Chris Nash’s In a Violent Nature, a slasher told from the perspective of the murderer Johnny (Ry Barrett), is the first of its kind. Most of the film is spent over the killer’s shoulder as he haunts the woods. This doesn’t remove the dread of the oncoming kill scene, but it does add a sense of depth and isolation to the film. Between the garden-variety slasher kills, there are scenes of meditative quiet, where nature is all that is heard. It’s in these moments that Johnny casts a lonely shadow. Through this violent, voyeuristic lens, the audience is made to feel sad about the natural world that he inhabits – and that we are all slowly losing sight of.
Civil War, Alex Garland’s war film, depicts the United States of America at a point where the nation has collapsed into vicious divisions. Through the eyes of the photo-journalists documenting these events – Kirsten Dunst, Cailee Spaeny, Wagner Moura – there is a constant questioning of the ethics of their role as constant observers, never participants. In its denouement, as the final siege on the White House takes place, the camera hones in on the military takeover in a sequence that feels closest to the sniper lens of the video game Call of Duty. Replicating the visuals of a shooter heightens the ethical complication that hangs over the journalists throughout the film, making their inaction suddenly seem as violent as the active participants.
Borrowing from the visuals of the gaming world clearly allows cinema to expand its question of accountability.

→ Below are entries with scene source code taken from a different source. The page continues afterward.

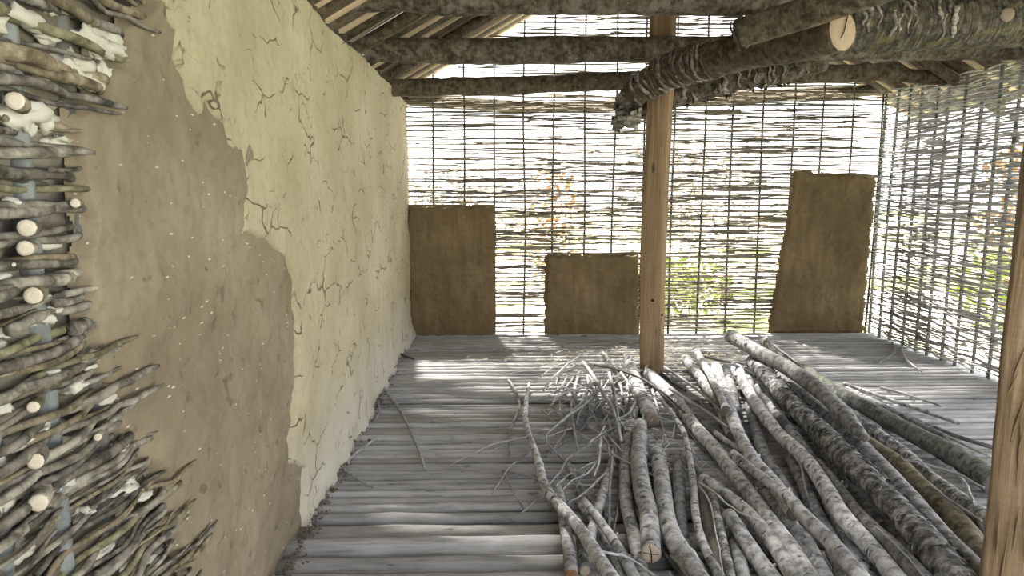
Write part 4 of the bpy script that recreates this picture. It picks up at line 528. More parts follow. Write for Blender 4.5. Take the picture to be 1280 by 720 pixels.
# ------------------------------------------------------------------ daub coats as height fields on a wall plane
def poly_sd(pts, poly):
    """signed distance to a closed polygon, negative inside"""
    P = np.asarray(pts); Q = np.asarray(poly); n = len(Q)
    d = np.full(len(P), 1e9); ins = np.zeros(len(P), bool)
    for i in range(n):
        a, b = Q[i], Q[(i + 1) % n]
        e = b - a; w = P - a
        tt = np.clip((w @ e) / (e @ e + 1e-12), 0, 1)
        d = np.minimum(d, np.linalg.norm(w - tt[:, None] * e, axis=1))
        c = ((a[1] > P[:, 1]) != (b[1] > P[:, 1]))
        with np.errstate(divide='ignore', invalid='ignore'):
            xi = (b[0] - a[0]) * (P[:, 1] - a[1]) / (b[1] - a[1] + 1e-15) + a[0]
        ins ^= c & (P[:, 0] < xi)
    return np.where(ins, -d, d)
def coat(us, vs, poly, thick, to3d, mat, name, rag=.012, edge=.02, rel=.006, seed=0, foot=None, sink=.012, back=None, ragscale=22):
    U, Vv = np.meshgrid(us, vs, indexing='ij'); pts = np.stack([U.ravel(), Vv.ravel()], 1)
    p3 = np.stack([pts[:, 0], pts[:, 1], np.zeros(len(pts))], 1)
    sd = poly_sd(pts, poly) + rag * fbm(p3 * ragscale, seed + 3, 3)
    t_ = np.clip(-sd / edge + .35, 0, 1); t_ = t_ * t_ * (3 - 2 * t_)
    h = -sink + (thick + sink) * t_ + t_ * rel * (fbm(p3 * 5, seed, 3) + .5 * fbm(p3 * 18, seed + 5, 2))
    if foot is not None: h = h + foot(pts, p3)
    X3 = to3d(pts, h)
    nu, nv = len(us), len(vs); idx = np.arange(nu * nv).reshape(nu, nv)
    Q = np.stack([idx[:-1, :-1], idx[1:, :-1], idx[1:, 1:], idx[:-1, 1:]], -1).reshape(-1, 4)
    keep = (sd[Q].min(1) < edge * .6); Q = Q[keep]
    used = np.unique(Q); remap = np.zeros(nu * nv, int); remap[used] = np.arange(len(used))
    g = Geo(); g.add(X3[used], remap[Q].tolist())
    if back is not None:
        g.add(to3d(pts, np.full(len(pts), back))[used], remap[Q][:, ::-1].tolist())
    return g.mesh(name, mat)

# ------------------------------------------------------------------ left wall: hedge-laid rods, clay coat, lime coat
wl = structure('wall_left', Geo().add(*box(-1.06, -.975, -.95, 7.12, -.1, 2.36)).mesh('wall_left', M['shade_earth'], False))
clay_poly = CLAY + [[2.2, -.3], [4.4, -.3], [4.4, .05], [3.3, .1], [3.3, 1.0], [3.1, 1.3], [2.8, 1.7], [2.35, 1.9], [2.2, 2.1]]
ys = np.r_[np.arange(1.4, 2.4, .009), np.arange(2.4, 3.45, .014)]
zs = np.arange(-.04, 2.2, .011)
to_wall = lambda p, h: np.stack([XL + h, p[:, 0], p[:, 1]], 1)
bulge = lambda p, p3: .012 * fbm(p3 * 1.3, 77, 2)
link('clay_coat', coat(ys, zs, clay_poly, .022, to_wall, M['clay'], 'clay_coat', .014, .018, .012, 1, bulge), wl)['label'] = 'brown clay coat with straw flecks'
lime_poly = LIME + [[2.95, -.06], [7.2, -.06], [7.2, 2.375], [5.0, 2.38], [3.3, 2.375], [3.1, 2.33], [2.6, 2.4], [1.85, 2.3]]
ys = np.r_[np.arange(1.7, 3.1, .01), np.arange(3.1, 4.6, .018), np.arange(4.6, 7.12, .032)]
zs = np.arange(-.05, 2.43, .0125)
def lime_foot(p, p3):
    k = np.clip(1 - p[:, 1] / .35, 0, 1) ** 2
    return bulge(p, p3) + k * (.03 + .025 * fbm(p3 * 7, 31, 2))
link('lime_coat', coat(ys, zs, lime_poly, .041, to_wall, M['lime'], 'lime_coat', .0045, .014, .007, 2, lime_foot, .006), wl)['label'] = 'pale yellow lime coat with fine cracks'

ys = np.arange(.4, 2.2, .02); zs = np.arange(-.04, 2.36, .02)             # rough clay packed behind the rods
link('clay_infill', coat(ys, zs, [[.3, -.1], [2.3, -.1], [2.3, 2.5], [.3, 2.5]], -.026, to_wall, M['infill'], 'clay_infill', 0, .02, .02, 6), wl)
cy = np.array(CLAY); order = np.argsort(cy[:, 1])
def clay_edge(z): return float(np.interp(z, cy[order, 1], cy[order, 0]))
rodm = [M['rod_grey'], M['rod_brown'], M['rod_dark'], M['rod_olive'], M['rod_grey'], M['rod_dark'], M['rod_brown'], M['rod_grey']]
rs = random.Random(21)
SP = .165; SY0 = .545                                                   # stakes of the left wall along y
for i in range(7):
    ysk = SY0 + SP * i
    pth = smooth_path([(-.925, ysk, -.05), (-.922, ysk + .004, 1.0), (-.925, ysk - .005, 2.36)], 12, 1)
    link('stake', Geo().add(*tube(pth, .025, 9, .05, 14, .05, i)).mesh('stake', M['stake_blue'] if i in (3, 4, 5) else M['stake_grey']), wl)
z = .012; row = 0
while z < 2.33:
    zc = z + rs.uniform(-.006, .006)
    ye = clay_edge(zc) + rs.uniform(.03, .08)
    over = rs.random() < .16
    if over: ye += rs.uniform(.05, .14)
    segs = [(.5, ye)] if rs.random() < .45 else None
    if segs is None:
        c = rs.uniform(1.0, 1.5); segs = [(.5, min(c + .08, ye)), (c, ye)] if c < ye - .12 else [(.5, ye)]
    for q, (ya, yb) in enumerate(segs):
        r0 = rs.choice([.0055, .0075, .009, .0105, .012, .0138]) * (1.08 if zc > 1.1 else .84)
        n = max(10, int((yb - ya) / .028))
        yy = np.linspace(ya, yb, n); par = 1 if (row + q) % 2 else -1
        amp = rs.uniform(.010, .017)
        xx = XL + .004 + par * amp * np.cos(np.pi * (yy - SY0) / SP) + (.008 if q else 0)
        endk = np.clip((yy - (yb - .09)) / .09, 0, 1)
        tip = .030 if over else (-.022 if rs.random() < .7 else .016)
        xx = xx * (1 - endk) + (XL + tip) * endk
        xx = np.maximum(xx, XL - .045)
        if over: xx = np.where(yy > ye - .17, np.maximum(xx, XL + .032), xx)
        drift = rs.uniform(-.045, .045)
        zz = zc + drift * (yy - yy.mean()) + .006 * np.sin(yy * rs.uniform(5, 11) + rs.uniform(0, 6)) + .005 * vnoise(np.stack([yy * 9, yy * 0 + row, yy * 0], 1), q) + (.012 if q else 0)
        rad = r0 * (1.1 - .3 * (yy - ya) / (yb - ya)) * (1 - (.55 if over else .25) * endk ** 3)
        pth = np.stack([xx, yy, zz], 1)
        link('withy', Geo().add(*tube(pth, rad, 8, .1, 16, .16, row * 3 + q)).mesh('withy', rs.choice(rodm)), wl)
    z += rs.uniform(.021, .028) if zc > 1.2 else rs.uniform(.0145, .0195); row += 1
for i, (y_, z_, r_) in enumerate(STUBS):                                # sawn rod ends that turn out of the weave
    a = np.array([XL - .03, y_ + .10, z_ - .004]); b = np.array([XL + .034, y_ + .004, z_])
    pth = smooth_path([a, a * .5 + b * .5 + np.array([.012, 0, 0]), b], 8, 1)
    st = link('withy_stub', Geo().add(*tube(pth, r_, 10, .05, 20, .05, i + 60)).mesh('withy_stub', rs.choice(rodm)), wl)
    d = pth[-1] - pth[-2]
    link('cut_end', Geo().add(*disc(pth[-1], d, r_ * .97, 12, .05, i)).mesh('cut_end', M['cut_pale']), st)['label'] = 'pale sawn rod end'
def blob(c, rx, ry, rz, seed, k=.35, nu=12, nv=8):
    th = np.linspace(0, np.pi, nv); ph = np.arange(nu) / nu * 2 * np.pi
    V = []
    for t_ in th:
        for p_ in ph: V.append((math.sin(t_) * math.cos(p_), math.sin(t_) * math.sin(p_), math.cos(t_)))
    V = np.array(V); s_ = 1 + k * fbm(V * 1.7 + seed * 3.1, seed, 3)
    V = V * s_[:, None] * np.array([rx, ry, rz]) + np.array(c)
    F = []
    for i in range(nv - 1):
        for j in range(nu):
            F.append([i * nu + j, (i + 1) * nu + j, (i + 1) * nu + (j + 1) % nu, i * nu + (j + 1) % nu])
    return V, F
for i, (y_, z_, a, b) in enumerate(LUMPS):
    big = a > .045
    link('lime_lump', Geo().add(*blob((XL - (.002 if big else .008), y_, z_), .02, a, b, i, .75, 22, 16)).mesh('lime_lump', M['chink']), wl)
for i in range(60):                                                     # more chinking pressed between the rods
    z_ = rs.uniform(.35, 2.0); y_ = rs.uniform(1.05, max(1.1, clay_edge(z_) - .05))
    link('lime_lump', Geo().add(*blob((XL - .02, y_, z_), .018, rs.uniform(.02, .045), rs.uniform(.008, .014), i + 90, .4, 10, 7)).mesh('lime_lump', M['chink']), wl)
for i in range(22):                                                     # stake tops above the plaster
    y_ = 3.0 + i * .185
    pth = [(-.945, y_, 2.25), (-.94, y_ + rs.uniform(-.01, .01), 2.45 + rs.uniform(-.02, .02))]
    link('stake', Geo().add(*tube(smooth_path(pth, 4, 0), rs.uniform(.018, .03), 7, .06, 14, 0, i)).mesh('stake', M['stake']), wl)
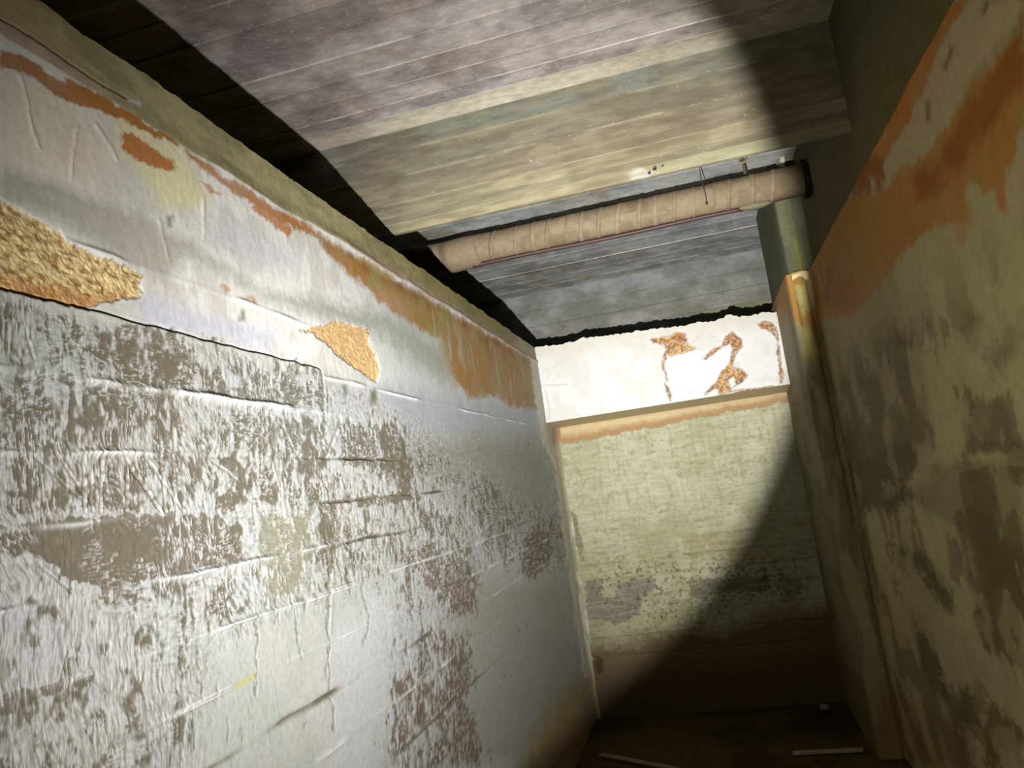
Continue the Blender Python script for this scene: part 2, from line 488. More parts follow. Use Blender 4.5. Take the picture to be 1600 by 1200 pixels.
        H += .0012 * pt.line([(px + 4, py) for px, py in a], 1.6, .25)
    for a in ([(318, 310), (318, 380)], [(250, 345), (262, 400)], [(150, 195), (180, 245)], [(30, 120), (60, 230)], [(120, 200), (110, 280)]):
        H += .0015 * pt.line(a, 3, .4)
    for cx, cy in ((538, 610), (582, 622), (583, 615), (268, 346), (378, 492)):
        k = pt.poly([(cx - 4, cy - 8), (cx + 4, cy - 8), (cx + 4, cy + 8), (cx - 4, cy + 8)], 4, .6)
        mix(C, S(96, 100, 66), k * .8)
    k = pt.poly([(365, 1072), (385, 1060), (398, 1048), (398, 1058), (382, 1072), (368, 1076)], 2, .5)
    mix(C, S(190, 188, 110), k * .8)
    for cx, cy in ((395, 468), (352, 450)):
        mix(C, S(196, 146, 96), pt.poly([(cx - 9, cy - 4), (cx, cy - 7), (cx + 9, cy + 2), (cx, cy + 6)], 2.5, .5) * .8)

    # rust-orange staining under the top band
    C0 = C.copy()
    o1 = S(172, 116, 56); o2 = S(158, 112, 44)
    for pts, col, k, soft in (
        ([(0, 78), (45, 95), (75, 112), (105, 130), (140, 142), (170, 165), (200, 192), (165, 178), (130, 165), (95, 155), (72, 142), (55, 124), (0, 106)], o1, .95, 2),
        ([(100, 118), (170, 160), (275, 222), (278, 230), (200, 196), (110, 140)], o1, .95, 2),
        ([(190, 206), (215, 212), (250, 240), (270, 250), (271, 265), (240, 262), (208, 245), (190, 228)], S(186, 122, 70), .95, 2),
        ([(285, 232), (330, 255), (350, 275), (425, 318), (470, 345), (500, 362), (500, 370), (440, 345), (360, 298), (300, 250)], o1, .9, 3),
        ([(382, 303), (400, 315), (430, 330), (455, 358), (450, 368), (425, 348), (400, 335)], S(186, 124, 74), .9, 2),
        ([(312, 282), (330, 290), (345, 305), (330, 308)], S(186, 130, 80), .8, 2),
        ([(498, 362), (560, 404), (640, 450), (700, 486), (770, 524), (828, 556), (836, 640), (800, 634), (770, 618), (735, 622), (712, 600), (703, 560), (692, 528), (655, 512), (612, 488), (585, 462), (540, 425), (505, 388)], o2, .9, 4),
        ([(690, 540), (740, 540), (828, 570), (835, 610), (760, 610), (712, 598)], S(158, 122, 66), .6, 12),
        ([(600, 445), (660, 455), (705, 498), (690, 525), (640, 500)], S(146, 124, 74), .7, 12),
        ([(830, 1160), (880, 1080), (925, 1060), (925, 1200), (815, 1200)], S(164, 138, 84), .85, 18),
        ([(925, 1020), (935, 1090), (880, 1200), (930, 1200)], S(120, 100, 56), .5, 18),
    ):
        mix(C, col, pt.poly(pts, soft, .9) * k * (.75 + .5 * md))
    allor = np.clip(np.abs(C - C0).sum(1) * 4, 0, 1) * smooth(1.7, 2.4, Y)
    zt0 = .862
    mix(C, S(112, 70, 26), allor * np.exp(-((Z - zt0 + .03) / .028) ** 2) * .55 * smooth(.35, .6, fbm(Y * 12, Z * 20, 137, 3)))
    mix(C, S(150, 140, 88), allor * smooth(.52, .64, fbm(Y * 9, Z * 14, 139, 4)) * .6)
    endk = pt.poly([(826, 556), (838, 545), (850, 600), (858, 668), (872, 720), (905, 900), (925, 1060), (915, 1060), (890, 900), (862, 720), (848, 690), (838, 620)], 2, .6)
    # vertical scratches through the amber area
    am = pt.poly([(640, 470), (830, 560), (836, 640), (700, 560)], 8, 1)
    sc = smooth(.66, .8, vn(Y * 70, Z * 6, 131))
    mix(C, S(176, 168, 146), am * sc * .7)
    H += am * sc * .001

    mix(C, S(206, 198, 176), endk * .8); H += endk * .006
    # plaster edge: the top band lies 10 mm deeper than the coat below it
    zb = .862 + (fbm(Y * 6, Y * 0 + 1, 141, 4) - .5) * .022
    band = smooth(zb - .003, zb + .003, Z)
    H -= smooth(zb - .002, zb + .045, Z) * .005
    lip = np.exp(-((Z - zb - .006) / .012) ** 2)
    H += lip * .005 * smooth(1.9, 2.4, Y)
    pink = np.exp(-((Z - zb - .012) / .020) ** 2) * (smooth(2.1, 2.7, Y) + (1 - smooth(1.0, 1.35, Y)))
    CB = np.repeat(S(160, 152, 112)[None], len(Y), 0).copy()
    mix(CB, S(172, 158, 112), smooth(.45, .6, lo) * .6)
    mix(CB, S(128, 118, 66), smooth(2.0, 3.0, Y) * .7 * (1 - smooth(4.1, 4.8, Y)))
    mix(CB, S(166, 158, 130), smooth(4.1, 5.0, Y) * .8)
    mix(CB, S(110, 106, 72), smooth(.52, .62, fbm(Y * 5, Z * 18, 151, 3)) * .4)
    mix(CB, S(205, 182, 165), pink * .85)
    mix(CB, S(196, 196, 204), pt.poly([(200, 155), (222, 160), (222, 168), (204, 160)], 1.5, .5))
    k = pt.line([(0, 25), (60, 60), (115, 100), (165, 135), (200, 152)], 1.6, .2)
    mix(CB, S(84, 76, 50), k * .9); H -= .003 * k * band
    H += band * .0016 * (fbm(Y * 9, Z * 9, 161, 3) - .5)
    C += (CB - C) * band[:, None]

    # two spalled patches, their own parts, sunk behind a broken lip
    p1 = pt.poly([(-200, 200), (0, 308), (40, 336), (72, 350), (104, 370), (100, 380), (140, 395), (190, 414), (224, 430), (216, 445), (222, 462), (190, 470), (150, 476), (120, 480), (60, 468), (0, 455), (-200, 440)], 2.0, .8)
    p2 = pt.poly([(470, 516), (510, 508), (522, 502), (578, 516), (573, 530), (586, 552), (594, 575), (588, 594), (560, 576), (535, 560), (518, 540), (495, 524)], 1.6, .6)
    ps = np.maximum(p1, p2)
    sand = fbm(Y * 85 + Z * 35, Z * 130, 171, 4)
    rip = 1 - np.abs(2 * vn(Y * 110 + Z * 90 + 1.2 * sand, Z * 190 - Y * 14, 175) - 1)
    CP = np.repeat(S(208, 182, 128)[None], len(Y), 0).copy()
    mix(CP, S(232, 208, 150), smooth(.45, .7, sand) * .8)
    mix(CP, S(150, 104, 56), smooth(.48, .32, sand) * .75)
    mix(CP, S(188, 130, 72), np.maximum(pt.poly([(-20, 425), (60, 440), (150, 460), (200, 468), (100, 485), (-20, 465)], 8, 1), 0) * .7)
    mix(CP, S(204, 166, 116), p2 * .7)
    edge = np.clip(ps * (1 - ps) * 4, 0, 1)
    H -= ps * .0045
    H += ps * (.0034 * (rip - .5) + .0034 * (sand - .5)) * (1 - .45 * p2)
    C += (CP - C) * ps[:, None]
    mix(C, S(92, 62, 34), edge * .5 * smooth(.3, .6, md))
    k = pt.line([(0, 450), (40, 462), (90, 472), (135, 484)], 1.8, .3)
    mix(C, S(56, 38, 22), k); H -= .005 * k

    P[:, 0] = XL + H
    top = Z > ZT - 1e-4
    P[top, 2] += ((fbm(Y[top] * 12, Y[top] * 0, 181, 4) - .5) * .020).astype(np.float32)
    F = grid_faces(ny, len(Zc))
    fb = band[F].mean(1) > .5
    f1 = (p1[F].mean(1) > .5) & ~fb
    f2 = (p2[F].mean(1) > .5) & ~fb & ~f1
    rest = ~(fb | f1 | f2)
    a = subset(P, F, C, rest)
    extra = [a]
    v, f = boxm(-1.24, XL - .035, -2.2, 5.46, -1.6, ZT - .01)
    extra.append((v, f, S(120, 112, 88)))
    v, f = boxm(XL - .04, XL, -2.2, .802, -1.6, ZT - .1)
    extra.append((v, f, S(190, 188, 178)))
    V, F2, C2 = join(extra)
    wl = mesh_obj('wall_left', V, F2, C2, M_LEFT)
    struct(wl, 'long pale left wall with smeared white plaster over taupe ground', 'wall')
    o = mesh_obj('concrete_band', *subset(P, F, C, fb), M_BAND, wl)
    o['label'] = 'olive bare concrete strip along the wall top'
    v, f = boxm(-1.035, XL - .004, -2.2, .802, ZT - .1, ZT)
    o2_ = mesh_obj('concrete_band', v, f, S(140, 134, 98), M_BAND, wl)
    o = mesh_obj('bare_patch', *subset(P, F, C, f1), M_SAND, wl)
    o['label'] = 'large tan spalled patch of rippled render'
    o = mesh_obj('bare_patch', *subset(P, F, C, f2), M_SAND, wl)
    o['label'] = 'small tan spalled patch near wall middle'
    # top cap so that the wall is solid behind its ragged edge
    v, f = boxm(-1.24, XL - .012, -2.2, 5.46, ZT - .012, ZT - .006)
    mesh_obj('wall_cap', v, f, S(110, 104, 84), M_BAND, wl)
    return wl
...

We should be cautious not to reduce this growing trend to simply new franchisable opportunities taking over from superhero films that are in open free fall. Video-game films and shows often succeed in asking the viewer to consider the character’s morality, which is aided by the already established link between gamer audience member and protagonist. We haven’t just watched these characters before – we have spent hours in their shoes.
In Bethesda’s Fallout, morality is measurable on the gamer’s screen, as ‘karma points’ are deducted or added based on their actions. Rather than recreate this literal tool, the TV show offers nuanced characters, and presents a world of potential pathways for those participating players-turned-watchers of the series. Best of all is Walton Goggins’ performance as the Ghoul, whom naive vault dweller Lucy (Ella Purnell) sees as the villain. But as the story reveals itself, it is clear the Ghoul is a product of his callous environment and there is more to him than his gory image suggests.
As the world of games has evolved past the limited visuals of the early Tomb Raider, so too has its character development: good and evil aren’t as clear cut. While we may have followed Lara Croft blindly into any scenario, believing in her innately righteous motives, Borderlands invites us to interrogate Lillith’s moral compass. This is primarily achieved through the continued meta-joke with a bus driver (Benjamin Byron Davis), who insists she is on a quest to find the vault and save Pandora, while she doubles down on her bounty-hunter mission. It’s a teasing understanding of the relationship between the game’s players. As audience members, we have no control over the outcome, but we feel Lillith being nudged towards the main storyline.
This is exactly why successfully bringing games from the console to life for TV or film is much harder than rehashing already existing IP. These aren’t just characters audiences have read about before; as players, our actions directly impact their worlds. Studios have to approach game adaptation with respect and understanding on the player’s part, bridging the gap between audience member and participant. It’s more than just tapping into a new resource for characters and stories in the hope that name recognition will sell tickets. When adaptations recognise the nuances of the original scripts – and dexterously wield the power of game attributes – they can change the way we consume media. The rise in game adaptations should create greater cinematic experiences, not simply be reduced to the monetary possibility of further franchises.